Je trouve pourtant qu'il y a une recrudescence du discours raciste dans le discours public de nos jours au Québec.

Le cas Hérouxville n'en est pas un isolé (V'voyez? c'est ça quand on donne la parole aux régions ;-)

Le discours de chasse aux sorcières et de "voleurs de jobs" devant "retourner dans leur pays" s'ils ne sont pas content semble arriver à mes oreilles politically correct.

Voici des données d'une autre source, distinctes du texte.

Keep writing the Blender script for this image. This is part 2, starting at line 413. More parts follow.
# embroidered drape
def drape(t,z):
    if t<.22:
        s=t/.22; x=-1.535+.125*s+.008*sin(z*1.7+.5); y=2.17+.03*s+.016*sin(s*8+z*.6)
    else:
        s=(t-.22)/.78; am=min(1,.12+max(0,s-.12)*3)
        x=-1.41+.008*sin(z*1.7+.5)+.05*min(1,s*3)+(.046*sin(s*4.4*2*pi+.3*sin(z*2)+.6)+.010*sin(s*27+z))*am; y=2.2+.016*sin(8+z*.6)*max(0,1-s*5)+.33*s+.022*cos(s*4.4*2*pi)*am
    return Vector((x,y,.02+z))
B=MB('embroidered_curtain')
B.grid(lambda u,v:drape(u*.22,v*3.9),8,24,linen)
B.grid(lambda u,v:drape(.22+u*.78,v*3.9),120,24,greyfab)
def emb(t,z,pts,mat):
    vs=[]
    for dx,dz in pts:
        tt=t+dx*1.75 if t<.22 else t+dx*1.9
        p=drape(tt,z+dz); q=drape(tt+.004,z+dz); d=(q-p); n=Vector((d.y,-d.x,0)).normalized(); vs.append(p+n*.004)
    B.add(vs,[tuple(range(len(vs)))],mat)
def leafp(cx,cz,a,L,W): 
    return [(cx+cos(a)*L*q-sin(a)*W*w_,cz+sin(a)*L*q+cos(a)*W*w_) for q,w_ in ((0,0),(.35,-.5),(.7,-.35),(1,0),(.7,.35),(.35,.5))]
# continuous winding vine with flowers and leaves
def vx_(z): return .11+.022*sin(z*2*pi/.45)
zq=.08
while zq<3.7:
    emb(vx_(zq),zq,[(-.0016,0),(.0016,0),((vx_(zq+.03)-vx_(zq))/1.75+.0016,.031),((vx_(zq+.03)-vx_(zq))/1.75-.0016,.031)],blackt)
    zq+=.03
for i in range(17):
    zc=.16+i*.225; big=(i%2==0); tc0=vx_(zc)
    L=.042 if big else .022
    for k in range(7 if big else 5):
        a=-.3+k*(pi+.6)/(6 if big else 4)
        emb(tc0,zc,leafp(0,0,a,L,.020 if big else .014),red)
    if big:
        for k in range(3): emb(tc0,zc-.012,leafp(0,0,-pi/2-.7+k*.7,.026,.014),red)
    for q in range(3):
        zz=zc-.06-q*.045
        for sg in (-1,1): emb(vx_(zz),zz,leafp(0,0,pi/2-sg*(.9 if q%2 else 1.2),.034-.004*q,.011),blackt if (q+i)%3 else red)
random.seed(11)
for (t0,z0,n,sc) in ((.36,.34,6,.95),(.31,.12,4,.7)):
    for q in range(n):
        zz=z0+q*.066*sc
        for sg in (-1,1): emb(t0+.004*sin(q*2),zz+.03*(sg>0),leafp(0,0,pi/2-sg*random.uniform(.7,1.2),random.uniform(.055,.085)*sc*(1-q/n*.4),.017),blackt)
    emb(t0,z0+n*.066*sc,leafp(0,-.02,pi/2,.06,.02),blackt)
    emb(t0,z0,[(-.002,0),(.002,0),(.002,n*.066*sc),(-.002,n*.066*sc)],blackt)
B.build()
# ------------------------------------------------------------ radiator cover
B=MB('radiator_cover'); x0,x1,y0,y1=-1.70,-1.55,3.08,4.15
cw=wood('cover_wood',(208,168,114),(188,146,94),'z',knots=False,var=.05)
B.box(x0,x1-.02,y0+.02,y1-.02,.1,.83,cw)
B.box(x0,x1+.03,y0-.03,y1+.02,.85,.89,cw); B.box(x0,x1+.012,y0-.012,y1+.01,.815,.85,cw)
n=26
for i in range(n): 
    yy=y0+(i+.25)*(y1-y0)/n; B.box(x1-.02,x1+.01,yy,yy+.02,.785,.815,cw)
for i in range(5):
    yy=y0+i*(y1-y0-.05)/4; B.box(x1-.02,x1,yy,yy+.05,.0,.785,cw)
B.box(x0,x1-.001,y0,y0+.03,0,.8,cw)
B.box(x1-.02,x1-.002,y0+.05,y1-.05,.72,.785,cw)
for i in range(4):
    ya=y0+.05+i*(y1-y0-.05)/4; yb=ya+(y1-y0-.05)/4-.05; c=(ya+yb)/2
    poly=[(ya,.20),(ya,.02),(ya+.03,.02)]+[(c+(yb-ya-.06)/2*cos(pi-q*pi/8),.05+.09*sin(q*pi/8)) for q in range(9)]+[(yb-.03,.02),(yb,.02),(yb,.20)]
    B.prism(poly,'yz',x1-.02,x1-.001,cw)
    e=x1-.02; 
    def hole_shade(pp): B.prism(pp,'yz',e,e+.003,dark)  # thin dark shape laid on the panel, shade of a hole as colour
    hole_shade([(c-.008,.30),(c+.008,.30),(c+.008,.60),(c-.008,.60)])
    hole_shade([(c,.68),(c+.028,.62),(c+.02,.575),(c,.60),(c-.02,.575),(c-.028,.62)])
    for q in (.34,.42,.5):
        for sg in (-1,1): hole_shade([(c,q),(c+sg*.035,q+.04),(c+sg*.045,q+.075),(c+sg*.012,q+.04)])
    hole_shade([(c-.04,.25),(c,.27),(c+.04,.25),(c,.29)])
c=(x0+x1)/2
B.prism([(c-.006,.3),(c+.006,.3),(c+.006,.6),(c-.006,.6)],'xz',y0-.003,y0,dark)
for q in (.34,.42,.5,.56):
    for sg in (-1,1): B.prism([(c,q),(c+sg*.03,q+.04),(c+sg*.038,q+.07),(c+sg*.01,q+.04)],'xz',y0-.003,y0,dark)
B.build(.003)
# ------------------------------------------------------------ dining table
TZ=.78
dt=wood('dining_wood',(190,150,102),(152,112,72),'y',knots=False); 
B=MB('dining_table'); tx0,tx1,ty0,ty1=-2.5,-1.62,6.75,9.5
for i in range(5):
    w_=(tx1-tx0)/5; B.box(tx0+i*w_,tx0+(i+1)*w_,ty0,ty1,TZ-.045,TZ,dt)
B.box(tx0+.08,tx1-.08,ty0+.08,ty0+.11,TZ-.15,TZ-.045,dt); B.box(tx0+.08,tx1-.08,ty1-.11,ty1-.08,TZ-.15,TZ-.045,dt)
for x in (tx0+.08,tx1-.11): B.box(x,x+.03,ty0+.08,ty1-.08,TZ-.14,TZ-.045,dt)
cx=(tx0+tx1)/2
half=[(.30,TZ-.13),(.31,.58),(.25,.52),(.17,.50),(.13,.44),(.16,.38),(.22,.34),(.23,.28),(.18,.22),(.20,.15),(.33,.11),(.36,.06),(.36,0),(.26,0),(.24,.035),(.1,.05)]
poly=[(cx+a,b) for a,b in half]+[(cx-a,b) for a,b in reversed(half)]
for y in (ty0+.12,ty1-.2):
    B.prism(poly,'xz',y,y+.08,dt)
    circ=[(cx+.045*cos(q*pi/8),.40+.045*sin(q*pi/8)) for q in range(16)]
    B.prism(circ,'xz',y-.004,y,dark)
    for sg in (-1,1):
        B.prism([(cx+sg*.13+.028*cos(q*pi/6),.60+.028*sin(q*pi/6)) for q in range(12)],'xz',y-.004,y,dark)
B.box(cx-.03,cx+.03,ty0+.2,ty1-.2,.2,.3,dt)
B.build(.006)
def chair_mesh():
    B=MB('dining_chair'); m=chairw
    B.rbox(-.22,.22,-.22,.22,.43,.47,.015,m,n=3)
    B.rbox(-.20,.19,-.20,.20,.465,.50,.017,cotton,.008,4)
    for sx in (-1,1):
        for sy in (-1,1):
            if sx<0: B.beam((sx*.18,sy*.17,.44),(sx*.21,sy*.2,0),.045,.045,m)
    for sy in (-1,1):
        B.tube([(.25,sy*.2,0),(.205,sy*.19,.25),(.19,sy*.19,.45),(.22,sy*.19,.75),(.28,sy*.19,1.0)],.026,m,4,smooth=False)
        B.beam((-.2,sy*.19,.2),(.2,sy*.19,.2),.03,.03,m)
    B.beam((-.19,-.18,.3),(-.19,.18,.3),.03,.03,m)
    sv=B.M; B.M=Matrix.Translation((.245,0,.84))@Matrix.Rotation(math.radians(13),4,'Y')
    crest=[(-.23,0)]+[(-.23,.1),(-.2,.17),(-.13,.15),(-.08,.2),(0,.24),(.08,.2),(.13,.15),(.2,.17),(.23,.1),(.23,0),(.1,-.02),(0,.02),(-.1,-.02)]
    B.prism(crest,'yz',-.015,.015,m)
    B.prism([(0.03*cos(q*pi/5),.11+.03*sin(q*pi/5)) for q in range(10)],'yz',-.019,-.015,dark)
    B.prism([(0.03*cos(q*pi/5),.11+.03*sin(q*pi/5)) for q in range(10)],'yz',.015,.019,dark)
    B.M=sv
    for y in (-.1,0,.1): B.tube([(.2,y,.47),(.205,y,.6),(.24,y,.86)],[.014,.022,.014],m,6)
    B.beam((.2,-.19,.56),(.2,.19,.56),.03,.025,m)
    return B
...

Des trucs qu'on croirait directement sortis des années 40 comme le très chic classique : "Ça ça doit être une race". En parlant d'un voleur.

J'ai même appris que ma propre mère était raciste et remplie de préjugés cette année. (J'avoue que j'aurais peut-être pu lui adresser la parole dans les 20 dernières années mais bon).

Je suis désolé d'être pessimiste mais je crois que la société québécoise a plafonnée et qu'elle ne peut que régressée maintenant comme nos voisins du sud le font depuis 10 ans.

Mathieu a dit...

note to self...

ne plus jamais publier de commentaires sous l'effet de puissants anti-psychotiques

Unknown a dit...

La société québécoise a plafonné?

Quand ça?

Je trouve qu'un des maux principaux de la société contemporaine est l'absence totale de perspective historique dans le discours ambiant.

Je crois que beaucoup de gens ont une fâcheuse tendance à confondre leur prise de conscience personnelle du monde avec la réalité.

Tu dis qu'il y a une recrudescence du discours raciste. Est-ce vraiment le cas, ou c'est juste que tu ne t'étais pas rendu compte qu'il était déjà répandu?

Ta mère n'est pas devenue raciste cette année, c'est toi qui as découvert qu'elle l'a toujours été.

Sans être naïvement trop optimiste et utopiste, je crois au contraire que le fait que l'on découvre les côtés noirs de nos congénères est révélateur d'une certaine élévation de la conscience sociale. Auparavant, le terme "raciste" ne faisait même pas partie du vocabulaire courant, car avoir peur de l'Autre allait de soi.